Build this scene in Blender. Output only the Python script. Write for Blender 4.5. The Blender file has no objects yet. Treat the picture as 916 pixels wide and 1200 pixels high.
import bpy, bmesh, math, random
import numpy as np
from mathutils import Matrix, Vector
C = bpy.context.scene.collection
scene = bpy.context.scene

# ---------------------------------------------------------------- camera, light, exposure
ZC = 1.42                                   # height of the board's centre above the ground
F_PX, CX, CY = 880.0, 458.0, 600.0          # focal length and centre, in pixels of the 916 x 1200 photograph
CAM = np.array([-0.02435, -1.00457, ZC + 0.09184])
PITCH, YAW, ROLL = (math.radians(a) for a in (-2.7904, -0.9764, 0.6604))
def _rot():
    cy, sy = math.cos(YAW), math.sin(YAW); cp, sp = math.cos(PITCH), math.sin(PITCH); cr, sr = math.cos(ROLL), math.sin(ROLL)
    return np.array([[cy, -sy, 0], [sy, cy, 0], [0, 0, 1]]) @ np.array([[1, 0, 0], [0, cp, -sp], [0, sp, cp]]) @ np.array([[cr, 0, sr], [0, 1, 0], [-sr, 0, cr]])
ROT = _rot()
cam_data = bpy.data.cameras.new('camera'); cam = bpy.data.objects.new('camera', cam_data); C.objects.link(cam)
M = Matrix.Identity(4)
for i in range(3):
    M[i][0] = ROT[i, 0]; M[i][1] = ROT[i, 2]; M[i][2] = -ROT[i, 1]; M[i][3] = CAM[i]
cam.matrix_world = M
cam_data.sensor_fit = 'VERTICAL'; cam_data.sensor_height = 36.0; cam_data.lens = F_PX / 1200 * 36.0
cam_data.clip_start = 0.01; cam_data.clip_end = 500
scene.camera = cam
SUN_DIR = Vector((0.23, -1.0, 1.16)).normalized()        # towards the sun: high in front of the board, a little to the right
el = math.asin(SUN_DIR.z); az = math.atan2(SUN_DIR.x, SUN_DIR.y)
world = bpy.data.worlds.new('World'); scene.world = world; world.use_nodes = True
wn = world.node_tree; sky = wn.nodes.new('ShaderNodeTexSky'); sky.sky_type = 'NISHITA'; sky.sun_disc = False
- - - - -
### [TASK PROMPT]
Reproduce every line of the data verbatim.

### [SOLUTION FOR THIS EXERCISE]
Build this scene in Blender. Output only the Python script. Write for Blender 4.5. The Blender file has no objects yet. Treat the picture as 916 pixels wide and 1200 pixels high.
import bpy, bmesh, math, random
import numpy as np
from mathutils import Matrix, Vector
C = bpy.context.scene.collection
scene = bpy.context.scene

# ---------------------------------------------------------------- camera, light, exposure
ZC = 1.42                                   # height of the board's centre above the ground
F_PX, CX, CY = 880.0, 458.0, 600.0          # focal length and centre, in pixels of the 916 x 1200 photograph
CAM = np.array([-0.02435, -1.00457, ZC + 0.09184])
PITCH, YAW, ROLL = (math.radians(a) for a in (-2.7904, -0.9764, 0.6604))
def _rot():
    cy, sy = math.cos(YAW), math.sin(YAW); cp, sp = math.cos(PITCH), math.sin(PITCH); cr, sr = math.cos(ROLL), math.sin(ROLL)
    return np.array([[cy, -sy, 0], [sy, cy, 0], [0, 0, 1]]) @ np.array([[1, 0, 0], [0, cp, -sp], [0, sp, cp]]) @ np.array([[cr, 0, sr], [0, 1, 0], [-sr, 0, cr]])
ROT = _rot()
cam_data = bpy.data.cameras.new('camera'); cam = bpy.data.objects.new('camera', cam_data); C.objects.link(cam)
M = Matrix.Identity(4)
for i in range(3):
    M[i][0] = ROT[i, 0]; M[i][1] = ROT[i, 2]; M[i][2] = -ROT[i, 1]; M[i][3] = CAM[i]
cam.matrix_world = M
cam_data.sensor_fit = 'VERTICAL'; cam_data.sensor_height = 36.0; cam_data.lens = F_PX / 1200 * 36.0
cam_data.clip_start = 0.01; cam_data.clip_end = 500
scene.camera = cam
SUN_DIR = Vector((0.23, -1.0, 1.16)).normalized()        # towards the sun: high in front of the board, a little to the right
el = math.asin(SUN_DIR.z); az = math.atan2(SUN_DIR.x, SUN_DIR.y)
world = bpy.data.worlds.new('World'); scene.world = world; world.use_nodes = True
wn = world.node_tree; sky = wn.nodes.new('ShaderNodeTexSky'); sky.sky_type = 'NISHITA'; sky.sun_disc = False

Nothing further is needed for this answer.